## EXERCISE TASK:
Make an exact copy of all the data.
Start of DATASET SECTION
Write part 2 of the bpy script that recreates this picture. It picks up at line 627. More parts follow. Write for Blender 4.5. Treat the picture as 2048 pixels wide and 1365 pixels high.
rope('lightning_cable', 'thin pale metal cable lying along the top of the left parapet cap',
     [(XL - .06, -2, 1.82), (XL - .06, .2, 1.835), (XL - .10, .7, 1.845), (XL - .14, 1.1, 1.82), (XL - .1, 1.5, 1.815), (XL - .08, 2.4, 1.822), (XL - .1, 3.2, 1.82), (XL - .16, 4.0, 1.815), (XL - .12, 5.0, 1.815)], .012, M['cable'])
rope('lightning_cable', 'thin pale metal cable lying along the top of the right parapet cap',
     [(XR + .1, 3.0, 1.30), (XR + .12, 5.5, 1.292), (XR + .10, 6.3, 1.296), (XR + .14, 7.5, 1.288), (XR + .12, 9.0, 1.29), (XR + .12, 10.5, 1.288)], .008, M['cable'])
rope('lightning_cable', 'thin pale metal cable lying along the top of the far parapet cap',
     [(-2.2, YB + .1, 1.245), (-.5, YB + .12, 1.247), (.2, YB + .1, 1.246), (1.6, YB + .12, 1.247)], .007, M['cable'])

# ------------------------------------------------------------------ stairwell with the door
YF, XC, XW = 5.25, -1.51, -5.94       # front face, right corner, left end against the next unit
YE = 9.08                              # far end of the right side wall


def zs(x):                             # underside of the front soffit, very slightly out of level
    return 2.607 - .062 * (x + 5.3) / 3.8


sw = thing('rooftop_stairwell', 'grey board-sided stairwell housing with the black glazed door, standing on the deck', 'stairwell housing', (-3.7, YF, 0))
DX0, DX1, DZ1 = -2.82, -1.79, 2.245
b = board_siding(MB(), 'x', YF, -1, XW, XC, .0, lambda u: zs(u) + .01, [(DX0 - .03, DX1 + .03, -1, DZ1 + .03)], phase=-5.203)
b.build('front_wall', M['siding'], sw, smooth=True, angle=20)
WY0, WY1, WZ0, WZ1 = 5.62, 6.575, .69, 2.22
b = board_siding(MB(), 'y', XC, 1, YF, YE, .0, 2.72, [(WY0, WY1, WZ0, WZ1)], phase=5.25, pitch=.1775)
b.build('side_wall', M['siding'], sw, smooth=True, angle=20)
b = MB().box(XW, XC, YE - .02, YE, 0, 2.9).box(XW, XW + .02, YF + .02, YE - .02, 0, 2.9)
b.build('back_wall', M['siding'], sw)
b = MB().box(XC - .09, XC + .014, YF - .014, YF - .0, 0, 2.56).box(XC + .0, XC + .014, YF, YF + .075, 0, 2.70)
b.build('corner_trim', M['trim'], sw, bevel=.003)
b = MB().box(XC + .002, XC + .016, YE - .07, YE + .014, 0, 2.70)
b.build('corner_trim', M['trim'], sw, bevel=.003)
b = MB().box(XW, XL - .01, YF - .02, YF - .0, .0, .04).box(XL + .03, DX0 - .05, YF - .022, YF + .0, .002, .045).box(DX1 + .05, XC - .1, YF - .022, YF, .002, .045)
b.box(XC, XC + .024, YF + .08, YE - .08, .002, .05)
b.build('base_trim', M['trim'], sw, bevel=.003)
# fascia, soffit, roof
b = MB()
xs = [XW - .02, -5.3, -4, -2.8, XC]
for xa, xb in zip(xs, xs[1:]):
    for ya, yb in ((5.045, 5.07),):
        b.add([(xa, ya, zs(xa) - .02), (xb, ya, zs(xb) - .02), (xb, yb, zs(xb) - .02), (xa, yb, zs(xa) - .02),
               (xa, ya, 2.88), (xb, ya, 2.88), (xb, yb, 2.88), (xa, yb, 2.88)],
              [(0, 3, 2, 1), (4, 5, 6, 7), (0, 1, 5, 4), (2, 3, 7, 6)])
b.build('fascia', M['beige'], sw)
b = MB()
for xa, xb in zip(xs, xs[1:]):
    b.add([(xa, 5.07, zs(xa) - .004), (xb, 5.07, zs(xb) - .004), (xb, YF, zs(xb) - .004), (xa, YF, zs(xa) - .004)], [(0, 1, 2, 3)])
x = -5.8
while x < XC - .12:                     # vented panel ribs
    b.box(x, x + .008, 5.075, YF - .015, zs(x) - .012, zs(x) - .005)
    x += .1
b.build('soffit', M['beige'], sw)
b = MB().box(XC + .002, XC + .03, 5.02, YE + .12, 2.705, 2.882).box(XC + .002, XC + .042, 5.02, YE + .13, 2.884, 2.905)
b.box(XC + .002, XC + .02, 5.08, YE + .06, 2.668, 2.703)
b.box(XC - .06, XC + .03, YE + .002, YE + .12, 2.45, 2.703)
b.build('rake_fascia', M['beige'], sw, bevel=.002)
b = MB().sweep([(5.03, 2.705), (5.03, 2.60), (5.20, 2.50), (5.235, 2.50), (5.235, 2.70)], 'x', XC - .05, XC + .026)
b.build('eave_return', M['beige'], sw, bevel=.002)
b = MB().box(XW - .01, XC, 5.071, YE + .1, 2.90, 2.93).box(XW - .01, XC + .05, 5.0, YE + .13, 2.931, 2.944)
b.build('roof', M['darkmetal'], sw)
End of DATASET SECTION
## COMPLETE OUTPUT:
Write part 2 of the bpy script that recreates this picture. It picks up at line 627. More parts follow. Write for Blender 4.5. Treat the picture as 2048 pixels wide and 1365 pixels high.
rope('lightning_cable', 'thin pale metal cable lying along the top of the left parapet cap',
     [(XL - .06, -2, 1.82), (XL - .06, .2, 1.835), (XL - .10, .7, 1.845), (XL - .14, 1.1, 1.82), (XL - .1, 1.5, 1.815), (XL - .08, 2.4, 1.822), (XL - .1, 3.2, 1.82), (XL - .16, 4.0, 1.815), (XL - .12, 5.0, 1.815)], .012, M['cable'])
rope('lightning_cable', 'thin pale metal cable lying along the top of the right parapet cap',
     [(XR + .1, 3.0, 1.30), (XR + .12, 5.5, 1.292), (XR + .10, 6.3, 1.296), (XR + .14, 7.5, 1.288), (XR + .12, 9.0, 1.29), (XR + .12, 10.5, 1.288)], .008, M['cable'])
rope('lightning_cable', 'thin pale metal cable lying along the top of the far parapet cap',
     [(-2.2, YB + .1, 1.245), (-.5, YB + .12, 1.247), (.2, YB + .1, 1.246), (1.6, YB + .12, 1.247)], .007, M['cable'])

# ------------------------------------------------------------------ stairwell with the door
YF, XC, XW = 5.25, -1.51, -5.94       # front face, right corner, left end against the next unit
YE = 9.08                              # far end of the right side wall


def zs(x):                             # underside of the front soffit, very slightly out of level
    return 2.607 - .062 * (x + 5.3) / 3.8


sw = thing('rooftop_stairwell', 'grey board-sided stairwell housing with the black glazed door, standing on the deck', 'stairwell housing', (-3.7, YF, 0))
DX0, DX1, DZ1 = -2.82, -1.79, 2.245
b = board_siding(MB(), 'x', YF, -1, XW, XC, .0, lambda u: zs(u) + .01, [(DX0 - .03, DX1 + .03, -1, DZ1 + .03)], phase=-5.203)
b.build('front_wall', M['siding'], sw, smooth=True, angle=20)
WY0, WY1, WZ0, WZ1 = 5.62, 6.575, .69, 2.22
b = board_siding(MB(), 'y', XC, 1, YF, YE, .0, 2.72, [(WY0, WY1, WZ0, WZ1)], phase=5.25, pitch=.1775)
b.build('side_wall', M['siding'], sw, smooth=True, angle=20)
b = MB().box(XW, XC, YE - .02, YE, 0, 2.9).box(XW, XW + .02, YF + .02, YE - .02, 0, 2.9)
b.build('back_wall', M['siding'], sw)
b = MB().box(XC - .09, XC + .014, YF - .014, YF - .0, 0, 2.56).box(XC + .0, XC + .014, YF, YF + .075, 0, 2.70)
b.build('corner_trim', M['trim'], sw, bevel=.003)
b = MB().box(XC + .002, XC + .016, YE - .07, YE + .014, 0, 2.70)
b.build('corner_trim', M['trim'], sw, bevel=.003)
b = MB().box(XW, XL - .01, YF - .02, YF - .0, .0, .04).box(XL + .03, DX0 - .05, YF - .022, YF + .0, .002, .045).box(DX1 + .05, XC - .1, YF - .022, YF, .002, .045)
b.box(XC, XC + .024, YF + .08, YE - .08, .002, .05)
b.build('base_trim', M['trim'], sw, bevel=.003)
# fascia, soffit, roof
b = MB()
xs = [XW - .02, -5.3, -4, -2.8, XC]
for xa, xb in zip(xs, xs[1:]):
    for ya, yb in ((5.045, 5.07),):
        b.add([(xa, ya, zs(xa) - .02), (xb, ya, zs(xb) - .02), (xb, yb, zs(xb) - .02), (xa, yb, zs(xa) - .02),
               (xa, ya, 2.88), (xb, ya, 2.88), (xb, yb, 2.88), (xa, yb, 2.88)],
              [(0, 3, 2, 1), (4, 5, 6, 7), (0, 1, 5, 4), (2, 3, 7, 6)])
b.build('fascia', M['beige'], sw)
b = MB()
for xa, xb in zip(xs, xs[1:]):
    b.add([(xa, 5.07, zs(xa) - .004), (xb, 5.07, zs(xb) - .004), (xb, YF, zs(xb) - .004), (xa, YF, zs(xa) - .004)], [(0, 1, 2, 3)])
x = -5.8
while x < XC - .12:                     # vented panel ribs
    b.box(x, x + .008, 5.075, YF - .015, zs(x) - .012, zs(x) - .005)
    x += .1
b.build('soffit', M['beige'], sw)
b = MB().box(XC + .002, XC + .03, 5.02, YE + .12, 2.705, 2.882).box(XC + .002, XC + .042, 5.02, YE + .13, 2.884, 2.905)
b.box(XC + .002, XC + .02, 5.08, YE + .06, 2.668, 2.703)
b.box(XC - .06, XC + .03, YE + .002, YE + .12, 2.45, 2.703)
b.build('rake_fascia', M['beige'], sw, bevel=.002)
b = MB().sweep([(5.03, 2.705), (5.03, 2.60), (5.20, 2.50), (5.235, 2.50), (5.235, 2.70)], 'x', XC - .05, XC + .026)
b.build('eave_return', M['beige'], sw, bevel=.002)
b = MB().box(XW - .01, XC, 5.071, YE + .1, 2.90, 2.93).box(XW - .01, XC + .05, 5.0, YE + .13, 2.931, 2.944)
b.build('roof', M['darkmetal'], sw)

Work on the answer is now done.